Among my duties on this paper was the preparation of the columns of church news, and general news, and Dr. Lyman Abbott in writing to Dr. Tyng about the newspaper said, “They were well done,” and asked, “Who prepared them?” And as Dr. Abbott knew I was responsible for their accuracy and brightness, it was very kind of him to make the inquiry. It was a small kindness; it was done forty years ago, and Dr. Abbott has doubtless forgotten it, but I still remember how much it pleased me. As for Dr. Abbott, he may count it, as Wordsworth says, in
“That best portion of a good man’s life—
His little, nameless, unremembered acts
Of kindness, and of love.”
Dr.
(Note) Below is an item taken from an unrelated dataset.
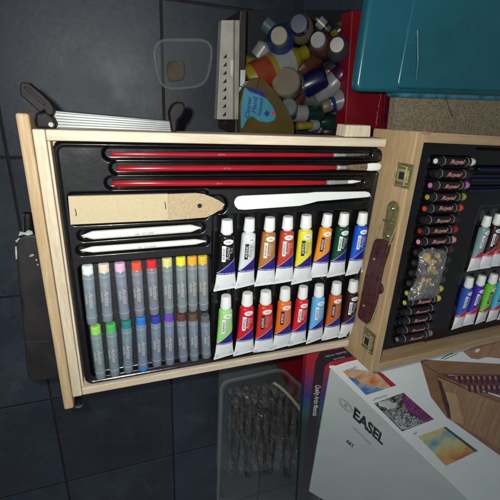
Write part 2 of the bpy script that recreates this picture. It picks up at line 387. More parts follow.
p0 = P(78, 398, -.016); p1 = P(78.5, 406, -.016)
MB().lathe(p0, p1, [(0, .004), (.6, .004), (.65, .0052), (.85, .0052), (.9, .003), (1, .003)], 14).build('rod', M['black_plastic'], lt, smooth=True)
MB().lathe(P(78.4, 403, -.0155), P(78.6, 405, -.0155), [(0, .0056), (1, .0056)], 14).build('ring', M['steel'], lt, smooth=True)

ZT = -.004
def cap_sdf(p, a, bb, r):
    ax, ay = a[0], a[1]; dx, dy = bb[0] - ax, bb[1] - ay; L = dx * dx + dy * dy
    t = max(0, min(1, ((p[0] - ax) * dx + (p[1] - ay) * dy) / L)); return math.hypot(p[0] - ax - dx * t, p[1] - ay - dy * t) - r
def box_sdf(p, x0, y0, x1, y1, r):
    qx = abs(p[0] - (x0 + x1) / 2) - (x1 - x0) / 2 + r; qy = abs(p[1] - (y0 + y1) / 2) - (y1 - y0) / 2 + r
    return math.hypot(max(qx, 0), max(qy, 0)) + min(max(qx, qy), 0) - r
def ss(t): t = max(0, min(1, t)); return t * t * (3 - 2 * t)
brushes = [((110, 154), (333, 155), (345, 155), (369, 154.5), 2.1, 'thin'), ((117, 168.5), (336, 167.5), (345, 167.5), (381, 166.8), 2.7, 'flat'), ((112, 183.3), (326, 182.5), (347, 182), (361, 181.2), 2.7, 'round')]
stumps = [((81.6, 235.9), (201, 227.6), 3.7), ((80.5, 250.3), (206, 241), 2.9)]
UP = [((227.4, 219.6), (225.4, 289.4)), ((248.6, 218.2), (245, 286.5)), ((269.2, 217.4), (265, 285)), ((289, 216.4), (283.6, 282.4)), ((307, 215), (301.6, 282.5)), ((327, 214), (318.4, 277)), ((345.2, 213), (336, 275.8)), ((363.6, 212.4), (354, 274))]
LO = [((227, 295.5), (224, 356.8)), ((247.9, 292.8), (243.9, 353.6)), ((266.6, 290.9), (263.4, 352.8)), ((284.5, 288), (281.6, 347.3)), ((302.7, 286.6), (297.2, 344)), ((320, 284.8), (314.6, 341)), ((338, 282.2), (330.8, 338.6)), ((354.2, 280.4), (346.6, 335.7))]
RECT = (.0235, .0215, .1745, .1735)
def insert_height(x, y):
    p = (x, y); h = 0.0
    def rec(sd, depth, soft=.0025): 
        nonlocal h
        h = max(h, depth * ss(-sd / soft + .4))
    for a, e1, e2, c, w, k in BS: rec(cap_sdf(p, a, c, .0068), .007)
    for a, c in SS: rec(cap_sdf(p, a, c, .0062), .006)
    rec(box_sdf(p, *SANDR, .004), .006); rec(cap_sdf(p, TIP[0], TIP[1], .0115), .006); rec(cap_sdf(p, KN[0], KN[1], .0075), .006)
    rec(box_sdf(p, *RECT, .007), .0085)
    for r in TR:
        rec(box_sdf(p, *r, .004), .011)
    if h > .009:
        for xs in TX_RIDGES:
            if abs(x - xs) < .0012: h = min(h, .0085)
    z = ZT - h
    e = box_sdf(p, .0145, .0125, .396, .304, .011)
    if e > -.0045: z += .0022 * ss(min(1, (e + .0045) / .0015))
    if e > -.0012: z -= .012 * ss((e + .0012) / .0012)
    return z
xy = lambda q: (q.x, q.y)
BS = [(xy(P(a[0], a[1], ZT)), 0, 0, xy(P(d[0] - 1, d[1], ZT)), w, k) for a, bq, c, d, w, k in brushes]
SS = [(xy(P(a[0] + 2, a[1], ZT)), xy(P(c[0] - 1, c[1], ZT))) for a, c, w in stumps]
sa, sb = P(70, 195, ZT), P(205, 222, ZT); SANDR = (P(67, 196, ZT).x + .001, P(75, 225.5, ZT).y, P(208, 218, ZT).x, P(70, 193, ZT).y)
TIP = (xy(P(200, 206, ZT)), xy(P(218, 205, ZT)))
KN = (xy(P(243, 203.5, ZT)), xy(P(366, 195, ZT)))
def tub(L):
    q = [P(*a, ZT) for a, c in L] + [P(*c, ZT) for a, c in L]
    return (min(v.x for v in q) - .017, max(.0175, min(v.y for v in q) - .004), min(.389, max(v.x for v in q) + .016), max(v.y for v in q) + .004)
TR = [tub(UP), tub(LO)]
TX_RIDGES = []
mid = [(P(*a, ZT).x + P(*c, ZT).x) / 2 for a, c in UP]
TX_RIDGES = [(mid[i] + mid[i + 1]) / 2 for i in range(7)]
def grid(f, x0, y0, x1, y1, st, name, m, parent, frame=None, color=None, cut=None):
    nx, ny = int((x1 - x0) / st), int((y1 - y0) / st)
    vs = []
    for j in range(ny + 1):
        for i in range(nx + 1):
            x = x0 + (x1 - x0) * i / nx; y = y0 + (y1 - y0) * j / ny; q = Vector((x, y, f(x, y)))
            vs.append(q)
    fs = [(j * (nx + 1) + i, j * (nx + 1) + i + 1, (j + 1) * (nx + 1) + i + 1, (j + 1) * (nx + 1) + i) for j in range(ny) for i in range(nx)]
    if cut: fs = [f for f in fs if not all(cut(vs[i].x, vs[i].y) for i in f)]
    me = bpy.data.meshes.new(name); me.from_pydata(vs, [], fs)
    for pl in me.polygons: pl.use_smooth = True
    return link(name, me, m, parent)
grid(insert_height, .0140, .0120, .3965, .3043, .0011, 'black_insert', M['insert'], T, cut=lambda x, y: box_sdf((x, y), .0145, .0125, .396, .304, .011) > .0008)
b = MB(); b.prism(rrect(RECT[0] + .003, RECT[1] + .003, RECT[2] - .003, RECT[3] - .003, .005, ZT - .0078), (0, 0, -.0005)); b.build('speckled_liner', M['flock'], T)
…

Tyng showed me Dr. Abbott’s question, and his compliment to the general character of the Working Church as a popular religious weekly, and with a gay little laugh commented thus, “I am glad the doctor did not spell ‘Weekly’ with an ‘a.’” Then his countenance beamed with pleasure, and I can see him this moment, as I saw him then, standing with the note in his hand, as fine a type of a highly-cultured good-hearted gentleman as I ever met.
CHAPTER XX
THE FAMILY LIFE
“The Family Life is romantic because it is uncertain. Every member of it likes different work and different play. These differences make the household bracing. Those who want to get out of family life will go into a much narrower world.”
Our home at this time was in the pretty row of flats opposite the Dominican Church on Lexington Avenue. They were light, sunny apartments and had a satisfactory share of what we call, modern conveniences. Every one knows how New York looks now, between Lexington Avenue and the old entrance to Central Park at the Arsenal. Then, it was a clear, open space. I remember just one cottage standing at the southeast corner opposite to the park entrance; and I remember this cottage, because its garden was full of old-fashioned English flowers—columbines, sops-in-wine, calamuth, kingspear, crown imperials, Michaelmas daisies, and the only auriculas I have seen in America, the aristocrat of the primrose family, dressed in royal purple, and powdered as daintily as any court lady.